• [YOUR INSTRUCTIONS]
Hand back each line, unchanged, from the top down to the line where "SC.camera = cam" sits.

• [DATA LINES]
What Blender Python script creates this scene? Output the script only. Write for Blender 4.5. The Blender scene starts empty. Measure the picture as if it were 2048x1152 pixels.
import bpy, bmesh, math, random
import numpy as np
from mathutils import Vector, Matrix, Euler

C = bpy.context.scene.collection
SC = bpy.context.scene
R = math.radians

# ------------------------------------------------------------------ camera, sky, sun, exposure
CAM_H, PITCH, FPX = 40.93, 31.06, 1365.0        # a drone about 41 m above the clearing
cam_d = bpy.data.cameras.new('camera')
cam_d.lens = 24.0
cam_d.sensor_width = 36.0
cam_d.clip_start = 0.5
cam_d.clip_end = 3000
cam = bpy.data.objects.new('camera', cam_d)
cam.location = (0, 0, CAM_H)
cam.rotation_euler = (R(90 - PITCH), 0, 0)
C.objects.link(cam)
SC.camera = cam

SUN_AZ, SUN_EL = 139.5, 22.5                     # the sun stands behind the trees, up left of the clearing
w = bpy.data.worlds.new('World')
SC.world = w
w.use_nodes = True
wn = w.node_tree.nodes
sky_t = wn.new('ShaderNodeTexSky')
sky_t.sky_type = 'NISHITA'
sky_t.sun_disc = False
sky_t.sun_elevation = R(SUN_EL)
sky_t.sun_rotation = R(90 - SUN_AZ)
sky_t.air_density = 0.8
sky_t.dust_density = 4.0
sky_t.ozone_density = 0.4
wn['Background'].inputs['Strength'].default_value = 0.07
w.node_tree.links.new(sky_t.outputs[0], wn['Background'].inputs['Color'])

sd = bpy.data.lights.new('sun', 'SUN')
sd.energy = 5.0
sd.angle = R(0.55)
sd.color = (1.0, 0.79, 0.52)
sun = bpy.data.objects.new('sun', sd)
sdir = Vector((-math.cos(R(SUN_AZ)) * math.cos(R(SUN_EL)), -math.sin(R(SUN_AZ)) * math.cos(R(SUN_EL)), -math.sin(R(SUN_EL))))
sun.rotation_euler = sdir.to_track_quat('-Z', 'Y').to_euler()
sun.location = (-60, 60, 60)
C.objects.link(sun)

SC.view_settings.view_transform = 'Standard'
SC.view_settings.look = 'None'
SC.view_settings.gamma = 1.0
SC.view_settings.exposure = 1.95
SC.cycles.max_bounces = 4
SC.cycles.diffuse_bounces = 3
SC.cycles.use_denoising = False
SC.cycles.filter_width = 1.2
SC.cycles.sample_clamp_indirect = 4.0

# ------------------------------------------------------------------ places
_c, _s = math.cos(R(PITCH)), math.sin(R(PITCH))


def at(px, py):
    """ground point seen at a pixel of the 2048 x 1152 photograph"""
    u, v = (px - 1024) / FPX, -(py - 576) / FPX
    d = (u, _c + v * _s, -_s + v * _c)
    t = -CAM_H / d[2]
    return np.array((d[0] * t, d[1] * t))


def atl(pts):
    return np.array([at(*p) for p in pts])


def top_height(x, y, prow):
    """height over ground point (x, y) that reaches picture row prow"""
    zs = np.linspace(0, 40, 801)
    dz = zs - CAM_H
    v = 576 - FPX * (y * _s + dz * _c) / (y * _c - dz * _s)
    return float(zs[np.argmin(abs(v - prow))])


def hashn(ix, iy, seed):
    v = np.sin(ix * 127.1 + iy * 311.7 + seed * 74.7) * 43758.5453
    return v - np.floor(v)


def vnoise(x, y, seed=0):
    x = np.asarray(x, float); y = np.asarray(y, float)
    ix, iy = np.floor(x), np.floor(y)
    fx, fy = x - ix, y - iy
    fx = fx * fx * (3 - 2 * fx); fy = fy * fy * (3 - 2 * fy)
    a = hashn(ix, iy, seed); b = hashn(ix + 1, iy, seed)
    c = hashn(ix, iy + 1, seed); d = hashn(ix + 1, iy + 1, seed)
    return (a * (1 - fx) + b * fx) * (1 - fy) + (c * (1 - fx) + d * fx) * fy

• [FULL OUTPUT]
What Blender Python script creates this scene? Output the script only. Write for Blender 4.5. The Blender scene starts empty. Measure the picture as if it were 2048x1152 pixels.
import bpy, bmesh, math, random
import numpy as np
from mathutils import Vector, Matrix, Euler

C = bpy.context.scene.collection
SC = bpy.context.scene
R = math.radians

# ------------------------------------------------------------------ camera, sky, sun, exposure
CAM_H, PITCH, FPX = 40.93, 31.06, 1365.0        # a drone about 41 m above the clearing
cam_d = bpy.data.cameras.new('camera')
cam_d.lens = 24.0
cam_d.sensor_width = 36.0
cam_d.clip_start = 0.5
cam_d.clip_end = 3000
cam = bpy.data.objects.new('camera', cam_d)
cam.location = (0, 0, CAM_H)
cam.rotation_euler = (R(90 - PITCH), 0, 0)
C.objects.link(cam)
SC.camera = cam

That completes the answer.